*Directions*: Exactly the lines from the one containing "Write a Blender" through the one containing "from math import" are to be returned, please, without any pictures.

────────────────────────────────────────

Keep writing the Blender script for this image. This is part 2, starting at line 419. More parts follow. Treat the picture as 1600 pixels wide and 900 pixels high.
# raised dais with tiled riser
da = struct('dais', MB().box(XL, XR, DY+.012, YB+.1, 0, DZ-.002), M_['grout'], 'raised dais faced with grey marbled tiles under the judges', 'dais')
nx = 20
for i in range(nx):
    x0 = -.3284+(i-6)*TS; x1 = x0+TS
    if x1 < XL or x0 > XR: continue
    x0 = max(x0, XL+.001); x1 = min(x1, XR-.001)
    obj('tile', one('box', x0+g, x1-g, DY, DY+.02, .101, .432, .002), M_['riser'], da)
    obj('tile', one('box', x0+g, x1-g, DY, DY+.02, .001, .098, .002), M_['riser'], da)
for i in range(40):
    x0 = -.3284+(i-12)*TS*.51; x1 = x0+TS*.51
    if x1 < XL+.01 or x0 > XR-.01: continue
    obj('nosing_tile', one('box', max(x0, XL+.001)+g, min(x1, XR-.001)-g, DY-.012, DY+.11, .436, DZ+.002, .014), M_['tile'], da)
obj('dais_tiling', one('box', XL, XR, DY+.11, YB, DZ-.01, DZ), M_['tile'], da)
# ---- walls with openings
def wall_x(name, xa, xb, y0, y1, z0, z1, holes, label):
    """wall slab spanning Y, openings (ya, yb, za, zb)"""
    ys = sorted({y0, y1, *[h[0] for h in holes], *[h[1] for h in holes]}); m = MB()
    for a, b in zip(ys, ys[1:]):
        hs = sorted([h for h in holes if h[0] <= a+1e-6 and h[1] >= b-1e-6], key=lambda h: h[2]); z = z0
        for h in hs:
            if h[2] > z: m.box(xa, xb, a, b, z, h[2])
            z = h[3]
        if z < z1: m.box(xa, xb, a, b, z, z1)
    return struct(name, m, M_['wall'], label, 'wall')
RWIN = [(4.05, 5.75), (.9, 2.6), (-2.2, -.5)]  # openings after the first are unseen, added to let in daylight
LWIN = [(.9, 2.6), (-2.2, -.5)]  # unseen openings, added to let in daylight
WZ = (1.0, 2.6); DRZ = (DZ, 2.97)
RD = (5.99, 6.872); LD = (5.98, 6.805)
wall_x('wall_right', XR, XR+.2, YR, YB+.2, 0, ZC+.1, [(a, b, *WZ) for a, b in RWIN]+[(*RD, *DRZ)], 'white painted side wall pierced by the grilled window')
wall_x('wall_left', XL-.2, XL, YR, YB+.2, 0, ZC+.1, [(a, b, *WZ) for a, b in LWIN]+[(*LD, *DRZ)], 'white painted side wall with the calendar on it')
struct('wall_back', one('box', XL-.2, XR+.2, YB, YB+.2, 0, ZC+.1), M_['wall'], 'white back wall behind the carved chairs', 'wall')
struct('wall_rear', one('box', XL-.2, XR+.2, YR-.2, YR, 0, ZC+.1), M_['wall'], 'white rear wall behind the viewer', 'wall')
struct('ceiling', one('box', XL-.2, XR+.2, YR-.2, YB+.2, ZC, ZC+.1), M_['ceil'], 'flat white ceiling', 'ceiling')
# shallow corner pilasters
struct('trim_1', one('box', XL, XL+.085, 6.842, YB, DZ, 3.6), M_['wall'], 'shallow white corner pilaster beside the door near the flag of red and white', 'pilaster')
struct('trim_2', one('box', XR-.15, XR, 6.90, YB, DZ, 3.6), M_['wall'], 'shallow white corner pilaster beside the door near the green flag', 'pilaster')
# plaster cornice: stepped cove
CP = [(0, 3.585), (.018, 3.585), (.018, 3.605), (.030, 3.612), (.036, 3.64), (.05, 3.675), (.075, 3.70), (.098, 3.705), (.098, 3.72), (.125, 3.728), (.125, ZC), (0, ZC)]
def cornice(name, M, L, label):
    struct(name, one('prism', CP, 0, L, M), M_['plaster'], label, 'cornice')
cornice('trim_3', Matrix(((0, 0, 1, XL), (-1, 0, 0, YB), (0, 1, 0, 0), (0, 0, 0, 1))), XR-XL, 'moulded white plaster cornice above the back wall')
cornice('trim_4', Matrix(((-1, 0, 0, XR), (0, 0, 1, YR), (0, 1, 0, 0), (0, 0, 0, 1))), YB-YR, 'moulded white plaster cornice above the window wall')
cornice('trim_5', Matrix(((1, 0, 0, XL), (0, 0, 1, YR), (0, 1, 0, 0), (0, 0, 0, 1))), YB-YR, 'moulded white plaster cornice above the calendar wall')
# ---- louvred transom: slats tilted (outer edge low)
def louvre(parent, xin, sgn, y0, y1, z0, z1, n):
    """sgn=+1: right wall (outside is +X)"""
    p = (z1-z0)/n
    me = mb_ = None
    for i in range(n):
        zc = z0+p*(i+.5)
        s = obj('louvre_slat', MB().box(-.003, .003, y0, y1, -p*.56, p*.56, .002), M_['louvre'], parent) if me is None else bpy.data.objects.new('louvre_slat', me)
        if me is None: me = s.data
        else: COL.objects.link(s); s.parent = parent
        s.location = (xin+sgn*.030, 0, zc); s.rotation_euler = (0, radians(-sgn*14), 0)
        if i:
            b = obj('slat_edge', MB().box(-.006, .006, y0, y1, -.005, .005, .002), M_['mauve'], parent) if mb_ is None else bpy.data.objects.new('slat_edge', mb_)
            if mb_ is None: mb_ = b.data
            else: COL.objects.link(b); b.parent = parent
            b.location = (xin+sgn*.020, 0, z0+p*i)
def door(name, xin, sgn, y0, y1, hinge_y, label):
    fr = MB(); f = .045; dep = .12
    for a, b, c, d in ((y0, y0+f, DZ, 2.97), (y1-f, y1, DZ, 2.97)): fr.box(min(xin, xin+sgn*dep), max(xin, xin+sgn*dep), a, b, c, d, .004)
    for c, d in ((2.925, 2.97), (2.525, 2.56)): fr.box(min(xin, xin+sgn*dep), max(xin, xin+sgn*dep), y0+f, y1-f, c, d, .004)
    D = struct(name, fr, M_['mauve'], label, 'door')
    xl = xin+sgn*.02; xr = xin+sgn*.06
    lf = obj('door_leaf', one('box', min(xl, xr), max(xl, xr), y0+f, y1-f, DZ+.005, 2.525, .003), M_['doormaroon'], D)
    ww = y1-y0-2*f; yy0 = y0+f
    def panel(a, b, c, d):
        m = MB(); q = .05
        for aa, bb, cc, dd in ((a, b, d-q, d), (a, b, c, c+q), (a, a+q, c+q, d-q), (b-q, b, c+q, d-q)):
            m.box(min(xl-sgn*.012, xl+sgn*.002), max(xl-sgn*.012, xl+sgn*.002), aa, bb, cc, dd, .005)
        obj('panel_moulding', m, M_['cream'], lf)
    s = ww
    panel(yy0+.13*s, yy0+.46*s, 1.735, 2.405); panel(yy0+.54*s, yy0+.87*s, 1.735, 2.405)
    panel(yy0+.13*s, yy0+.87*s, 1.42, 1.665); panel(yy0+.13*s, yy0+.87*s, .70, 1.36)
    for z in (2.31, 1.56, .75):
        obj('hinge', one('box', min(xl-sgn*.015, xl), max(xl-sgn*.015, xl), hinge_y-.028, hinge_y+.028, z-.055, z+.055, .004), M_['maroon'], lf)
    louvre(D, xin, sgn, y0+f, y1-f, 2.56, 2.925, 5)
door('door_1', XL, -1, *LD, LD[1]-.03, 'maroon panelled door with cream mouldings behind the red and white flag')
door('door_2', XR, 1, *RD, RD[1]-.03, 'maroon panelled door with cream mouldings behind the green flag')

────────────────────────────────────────

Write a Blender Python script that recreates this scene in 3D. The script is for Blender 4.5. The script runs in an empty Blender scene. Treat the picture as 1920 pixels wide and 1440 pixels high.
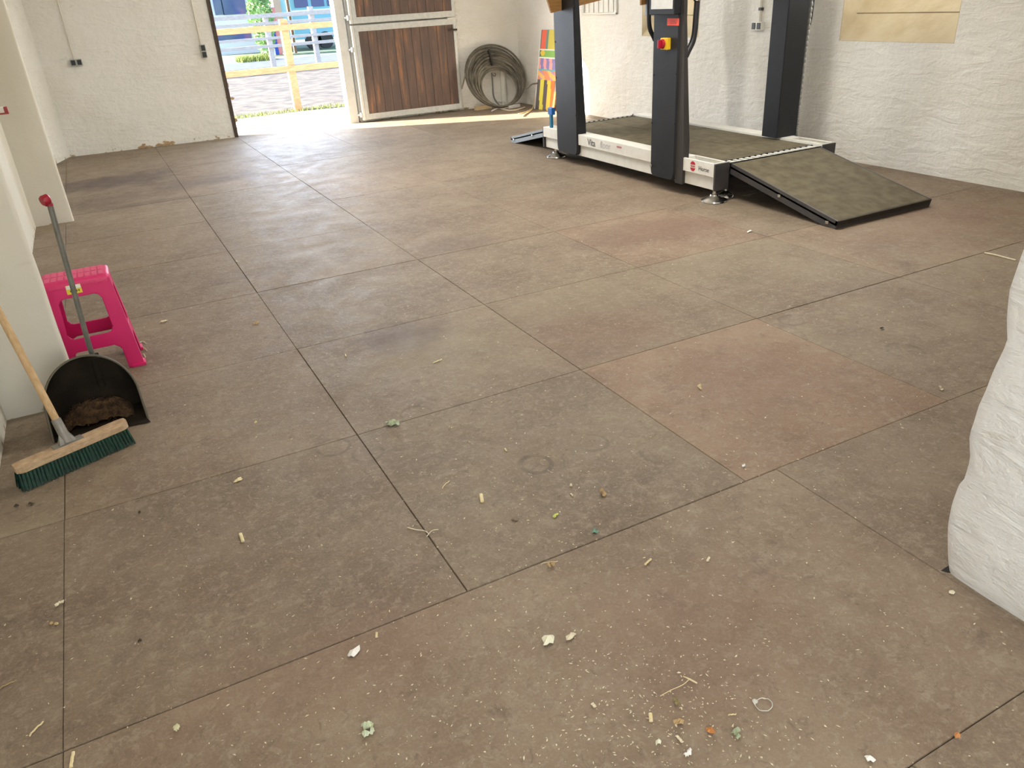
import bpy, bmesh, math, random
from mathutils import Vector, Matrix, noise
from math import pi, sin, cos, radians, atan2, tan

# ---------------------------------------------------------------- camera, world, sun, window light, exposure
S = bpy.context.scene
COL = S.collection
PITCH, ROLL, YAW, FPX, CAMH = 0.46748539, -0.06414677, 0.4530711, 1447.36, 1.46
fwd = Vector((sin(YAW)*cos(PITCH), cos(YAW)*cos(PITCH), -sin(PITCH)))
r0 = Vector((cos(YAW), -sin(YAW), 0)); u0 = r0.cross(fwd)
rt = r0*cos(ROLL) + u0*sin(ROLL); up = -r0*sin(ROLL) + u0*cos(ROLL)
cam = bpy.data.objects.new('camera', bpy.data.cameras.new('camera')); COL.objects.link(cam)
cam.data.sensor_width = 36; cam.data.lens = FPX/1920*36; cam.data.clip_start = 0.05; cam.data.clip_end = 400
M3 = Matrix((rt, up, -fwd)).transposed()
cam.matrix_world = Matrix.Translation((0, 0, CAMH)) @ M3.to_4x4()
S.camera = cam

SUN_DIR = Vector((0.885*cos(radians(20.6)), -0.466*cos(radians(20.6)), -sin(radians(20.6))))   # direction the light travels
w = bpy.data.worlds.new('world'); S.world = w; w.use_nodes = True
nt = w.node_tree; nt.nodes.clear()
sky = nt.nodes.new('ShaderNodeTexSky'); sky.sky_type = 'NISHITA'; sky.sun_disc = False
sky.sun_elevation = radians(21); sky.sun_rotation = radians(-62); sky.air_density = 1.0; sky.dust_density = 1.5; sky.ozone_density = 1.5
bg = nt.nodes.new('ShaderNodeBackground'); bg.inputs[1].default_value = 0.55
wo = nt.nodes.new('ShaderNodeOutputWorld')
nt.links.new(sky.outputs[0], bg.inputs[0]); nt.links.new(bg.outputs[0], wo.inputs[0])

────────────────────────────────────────

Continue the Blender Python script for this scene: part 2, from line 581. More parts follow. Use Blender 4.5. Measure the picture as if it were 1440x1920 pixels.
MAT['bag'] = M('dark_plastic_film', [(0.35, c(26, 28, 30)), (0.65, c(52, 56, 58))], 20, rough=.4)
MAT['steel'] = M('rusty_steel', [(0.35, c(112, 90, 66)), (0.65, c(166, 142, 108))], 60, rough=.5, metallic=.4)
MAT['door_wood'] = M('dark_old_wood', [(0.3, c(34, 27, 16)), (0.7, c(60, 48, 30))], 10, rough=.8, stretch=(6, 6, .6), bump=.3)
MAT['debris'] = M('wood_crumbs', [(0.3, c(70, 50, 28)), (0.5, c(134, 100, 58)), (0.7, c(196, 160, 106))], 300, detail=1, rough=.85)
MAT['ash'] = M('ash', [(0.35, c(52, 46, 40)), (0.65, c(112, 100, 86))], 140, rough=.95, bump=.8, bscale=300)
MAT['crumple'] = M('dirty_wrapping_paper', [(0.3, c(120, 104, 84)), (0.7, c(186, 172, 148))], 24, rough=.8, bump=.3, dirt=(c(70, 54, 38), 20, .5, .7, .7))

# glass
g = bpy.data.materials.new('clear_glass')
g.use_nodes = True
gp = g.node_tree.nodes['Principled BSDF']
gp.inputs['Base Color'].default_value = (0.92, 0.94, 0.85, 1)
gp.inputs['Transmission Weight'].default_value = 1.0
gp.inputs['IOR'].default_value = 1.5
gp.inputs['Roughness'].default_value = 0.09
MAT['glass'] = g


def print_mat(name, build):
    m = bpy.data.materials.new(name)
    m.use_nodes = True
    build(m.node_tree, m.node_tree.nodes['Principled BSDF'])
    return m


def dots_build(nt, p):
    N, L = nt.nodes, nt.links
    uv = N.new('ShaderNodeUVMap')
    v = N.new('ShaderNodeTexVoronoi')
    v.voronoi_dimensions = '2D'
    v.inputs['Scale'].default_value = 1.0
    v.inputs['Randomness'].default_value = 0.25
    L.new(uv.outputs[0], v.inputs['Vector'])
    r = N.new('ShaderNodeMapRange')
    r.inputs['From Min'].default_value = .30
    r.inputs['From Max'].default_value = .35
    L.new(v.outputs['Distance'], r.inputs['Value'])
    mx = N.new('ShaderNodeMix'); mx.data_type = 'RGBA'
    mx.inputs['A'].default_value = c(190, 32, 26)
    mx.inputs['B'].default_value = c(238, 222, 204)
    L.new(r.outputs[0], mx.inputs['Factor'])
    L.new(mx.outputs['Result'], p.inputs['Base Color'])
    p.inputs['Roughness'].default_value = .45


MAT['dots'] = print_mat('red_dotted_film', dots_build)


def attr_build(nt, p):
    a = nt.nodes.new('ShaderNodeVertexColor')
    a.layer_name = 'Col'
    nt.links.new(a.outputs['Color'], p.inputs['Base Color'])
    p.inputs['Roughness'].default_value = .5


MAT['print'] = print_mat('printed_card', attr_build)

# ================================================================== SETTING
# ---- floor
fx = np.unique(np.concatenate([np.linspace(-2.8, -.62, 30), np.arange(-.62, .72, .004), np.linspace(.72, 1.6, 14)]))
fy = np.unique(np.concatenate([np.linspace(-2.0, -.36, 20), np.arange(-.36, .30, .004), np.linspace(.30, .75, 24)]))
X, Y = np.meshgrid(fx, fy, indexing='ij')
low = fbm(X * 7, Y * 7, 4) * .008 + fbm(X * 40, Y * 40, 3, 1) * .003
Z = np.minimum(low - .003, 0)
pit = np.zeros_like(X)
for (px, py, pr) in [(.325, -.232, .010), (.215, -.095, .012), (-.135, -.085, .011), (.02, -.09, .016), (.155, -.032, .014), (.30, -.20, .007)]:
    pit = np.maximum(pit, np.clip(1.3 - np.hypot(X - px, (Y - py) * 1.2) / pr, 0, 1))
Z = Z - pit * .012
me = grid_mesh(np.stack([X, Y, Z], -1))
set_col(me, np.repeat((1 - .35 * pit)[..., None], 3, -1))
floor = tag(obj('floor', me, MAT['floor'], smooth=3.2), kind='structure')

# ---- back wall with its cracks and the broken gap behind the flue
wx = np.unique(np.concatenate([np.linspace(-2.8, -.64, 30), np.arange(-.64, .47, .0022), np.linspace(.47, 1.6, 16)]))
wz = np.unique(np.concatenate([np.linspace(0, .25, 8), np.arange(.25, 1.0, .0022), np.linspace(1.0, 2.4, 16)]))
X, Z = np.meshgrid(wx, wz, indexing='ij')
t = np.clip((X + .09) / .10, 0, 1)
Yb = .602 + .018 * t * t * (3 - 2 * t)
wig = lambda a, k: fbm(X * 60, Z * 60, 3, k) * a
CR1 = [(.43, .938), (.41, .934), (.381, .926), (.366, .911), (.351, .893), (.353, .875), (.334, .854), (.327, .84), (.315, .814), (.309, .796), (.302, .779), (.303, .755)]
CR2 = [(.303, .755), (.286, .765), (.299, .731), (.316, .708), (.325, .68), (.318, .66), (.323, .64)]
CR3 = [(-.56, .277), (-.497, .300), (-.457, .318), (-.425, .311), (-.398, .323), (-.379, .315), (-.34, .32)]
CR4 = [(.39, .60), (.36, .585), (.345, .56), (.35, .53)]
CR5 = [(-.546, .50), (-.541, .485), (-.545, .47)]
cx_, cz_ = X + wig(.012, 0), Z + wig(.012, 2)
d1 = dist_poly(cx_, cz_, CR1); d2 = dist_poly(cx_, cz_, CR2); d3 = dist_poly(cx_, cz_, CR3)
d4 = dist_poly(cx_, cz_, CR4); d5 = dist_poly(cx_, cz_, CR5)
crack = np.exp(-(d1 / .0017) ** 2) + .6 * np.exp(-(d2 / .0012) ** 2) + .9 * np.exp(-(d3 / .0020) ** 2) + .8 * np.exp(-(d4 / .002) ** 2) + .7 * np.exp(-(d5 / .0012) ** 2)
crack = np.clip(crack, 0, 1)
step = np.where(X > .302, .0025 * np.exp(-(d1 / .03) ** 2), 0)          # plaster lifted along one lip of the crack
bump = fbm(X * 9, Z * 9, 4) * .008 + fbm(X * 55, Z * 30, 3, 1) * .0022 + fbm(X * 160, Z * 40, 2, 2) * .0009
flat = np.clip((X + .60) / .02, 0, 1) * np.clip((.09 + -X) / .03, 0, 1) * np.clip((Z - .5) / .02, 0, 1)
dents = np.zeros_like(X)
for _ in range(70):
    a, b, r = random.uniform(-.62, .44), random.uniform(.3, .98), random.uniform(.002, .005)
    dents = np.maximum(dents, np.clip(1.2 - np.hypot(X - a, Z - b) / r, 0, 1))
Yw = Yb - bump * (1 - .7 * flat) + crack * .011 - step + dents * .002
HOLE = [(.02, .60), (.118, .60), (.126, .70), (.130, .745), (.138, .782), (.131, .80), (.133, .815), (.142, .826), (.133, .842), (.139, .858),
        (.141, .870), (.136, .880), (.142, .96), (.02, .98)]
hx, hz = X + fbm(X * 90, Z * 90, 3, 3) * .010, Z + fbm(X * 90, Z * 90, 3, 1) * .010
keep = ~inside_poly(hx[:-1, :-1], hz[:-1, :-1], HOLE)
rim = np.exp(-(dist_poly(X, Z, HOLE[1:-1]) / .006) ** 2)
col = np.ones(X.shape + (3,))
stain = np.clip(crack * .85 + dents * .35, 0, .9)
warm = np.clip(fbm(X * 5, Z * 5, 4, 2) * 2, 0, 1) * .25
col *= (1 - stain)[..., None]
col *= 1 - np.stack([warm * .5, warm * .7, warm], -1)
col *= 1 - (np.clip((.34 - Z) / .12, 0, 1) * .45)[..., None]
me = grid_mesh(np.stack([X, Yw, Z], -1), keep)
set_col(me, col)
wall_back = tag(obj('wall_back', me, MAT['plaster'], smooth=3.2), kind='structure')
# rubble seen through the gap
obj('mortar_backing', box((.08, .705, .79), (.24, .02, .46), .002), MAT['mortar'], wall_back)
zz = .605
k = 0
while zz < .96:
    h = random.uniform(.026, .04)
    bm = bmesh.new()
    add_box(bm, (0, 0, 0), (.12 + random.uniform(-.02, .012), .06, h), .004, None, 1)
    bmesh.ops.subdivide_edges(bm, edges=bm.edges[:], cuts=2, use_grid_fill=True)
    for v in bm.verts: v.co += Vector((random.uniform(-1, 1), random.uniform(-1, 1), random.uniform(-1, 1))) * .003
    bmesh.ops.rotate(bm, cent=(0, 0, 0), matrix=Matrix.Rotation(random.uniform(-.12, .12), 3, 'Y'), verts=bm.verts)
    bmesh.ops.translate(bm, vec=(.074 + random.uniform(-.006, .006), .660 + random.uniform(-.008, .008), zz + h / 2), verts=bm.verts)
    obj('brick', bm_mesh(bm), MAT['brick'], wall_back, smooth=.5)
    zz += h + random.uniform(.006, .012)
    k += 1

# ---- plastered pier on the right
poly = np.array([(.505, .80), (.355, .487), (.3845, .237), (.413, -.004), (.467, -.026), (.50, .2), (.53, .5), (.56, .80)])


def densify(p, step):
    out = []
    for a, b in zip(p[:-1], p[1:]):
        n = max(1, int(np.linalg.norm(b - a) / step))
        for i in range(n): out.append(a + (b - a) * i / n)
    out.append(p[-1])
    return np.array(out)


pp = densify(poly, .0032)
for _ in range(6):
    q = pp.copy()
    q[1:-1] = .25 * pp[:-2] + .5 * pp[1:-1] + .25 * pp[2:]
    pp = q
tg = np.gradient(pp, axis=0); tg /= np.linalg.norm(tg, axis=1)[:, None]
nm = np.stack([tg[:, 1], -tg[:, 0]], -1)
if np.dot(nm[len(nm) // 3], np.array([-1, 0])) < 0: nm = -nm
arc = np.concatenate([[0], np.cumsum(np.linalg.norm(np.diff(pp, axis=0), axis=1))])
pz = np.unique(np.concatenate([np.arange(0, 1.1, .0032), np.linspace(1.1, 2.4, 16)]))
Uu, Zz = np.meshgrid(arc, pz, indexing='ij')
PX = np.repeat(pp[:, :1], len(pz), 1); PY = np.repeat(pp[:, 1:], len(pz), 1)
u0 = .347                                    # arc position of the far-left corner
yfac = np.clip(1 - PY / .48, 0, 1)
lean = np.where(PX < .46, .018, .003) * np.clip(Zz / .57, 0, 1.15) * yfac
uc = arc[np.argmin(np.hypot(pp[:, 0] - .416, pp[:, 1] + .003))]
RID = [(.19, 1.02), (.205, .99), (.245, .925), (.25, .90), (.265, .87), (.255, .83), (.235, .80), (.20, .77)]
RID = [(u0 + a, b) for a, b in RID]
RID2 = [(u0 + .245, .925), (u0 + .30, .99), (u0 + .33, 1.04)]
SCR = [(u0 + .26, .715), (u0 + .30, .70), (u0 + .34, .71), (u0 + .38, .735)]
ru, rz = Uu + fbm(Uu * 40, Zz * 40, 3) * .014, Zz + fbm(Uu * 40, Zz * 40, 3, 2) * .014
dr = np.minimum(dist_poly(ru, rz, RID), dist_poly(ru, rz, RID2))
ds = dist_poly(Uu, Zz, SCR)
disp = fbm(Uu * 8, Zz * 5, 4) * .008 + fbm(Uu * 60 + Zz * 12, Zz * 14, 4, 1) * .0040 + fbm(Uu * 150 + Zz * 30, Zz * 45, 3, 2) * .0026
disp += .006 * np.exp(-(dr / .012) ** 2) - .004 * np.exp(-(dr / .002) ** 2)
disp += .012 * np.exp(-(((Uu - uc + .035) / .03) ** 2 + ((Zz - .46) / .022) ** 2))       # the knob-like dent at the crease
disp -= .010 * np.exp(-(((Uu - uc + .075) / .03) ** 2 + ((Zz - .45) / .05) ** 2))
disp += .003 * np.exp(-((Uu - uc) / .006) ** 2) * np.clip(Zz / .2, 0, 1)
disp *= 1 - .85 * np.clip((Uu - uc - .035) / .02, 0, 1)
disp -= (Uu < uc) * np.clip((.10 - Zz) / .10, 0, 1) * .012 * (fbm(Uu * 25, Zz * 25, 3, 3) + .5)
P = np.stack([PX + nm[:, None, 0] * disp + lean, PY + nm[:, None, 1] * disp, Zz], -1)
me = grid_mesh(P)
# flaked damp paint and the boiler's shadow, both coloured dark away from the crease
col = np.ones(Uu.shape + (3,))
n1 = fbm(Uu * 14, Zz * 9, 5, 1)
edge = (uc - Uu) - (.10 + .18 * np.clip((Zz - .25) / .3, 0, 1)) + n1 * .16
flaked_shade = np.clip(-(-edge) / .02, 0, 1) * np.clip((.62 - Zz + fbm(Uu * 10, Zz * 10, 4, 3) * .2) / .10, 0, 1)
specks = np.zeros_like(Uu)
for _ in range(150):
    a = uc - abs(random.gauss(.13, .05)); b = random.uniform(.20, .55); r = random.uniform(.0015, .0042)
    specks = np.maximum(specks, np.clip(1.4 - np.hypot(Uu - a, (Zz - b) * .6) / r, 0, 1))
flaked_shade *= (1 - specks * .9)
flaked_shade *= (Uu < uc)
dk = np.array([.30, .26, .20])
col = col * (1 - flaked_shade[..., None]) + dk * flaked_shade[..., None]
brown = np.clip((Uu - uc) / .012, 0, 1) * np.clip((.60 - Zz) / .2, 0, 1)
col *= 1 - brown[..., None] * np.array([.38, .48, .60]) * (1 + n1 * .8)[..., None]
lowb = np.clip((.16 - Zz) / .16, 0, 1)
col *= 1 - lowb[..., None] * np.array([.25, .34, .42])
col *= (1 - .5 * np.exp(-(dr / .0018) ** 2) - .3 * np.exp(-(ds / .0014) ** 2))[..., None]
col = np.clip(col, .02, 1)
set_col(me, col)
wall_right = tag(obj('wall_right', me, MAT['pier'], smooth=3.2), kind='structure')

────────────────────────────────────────

*Response to the task*:
Write a Blender Python script that recreates this scene in 3D. The script is for Blender 4.5. The script runs in an empty Blender scene. Treat the picture as 1920 pixels wide and 1440 pixels high.
import bpy, bmesh, math, random
from mathutils import Vector, Matrix, noise
from math import pi, sin, cos, radians, atan2, tan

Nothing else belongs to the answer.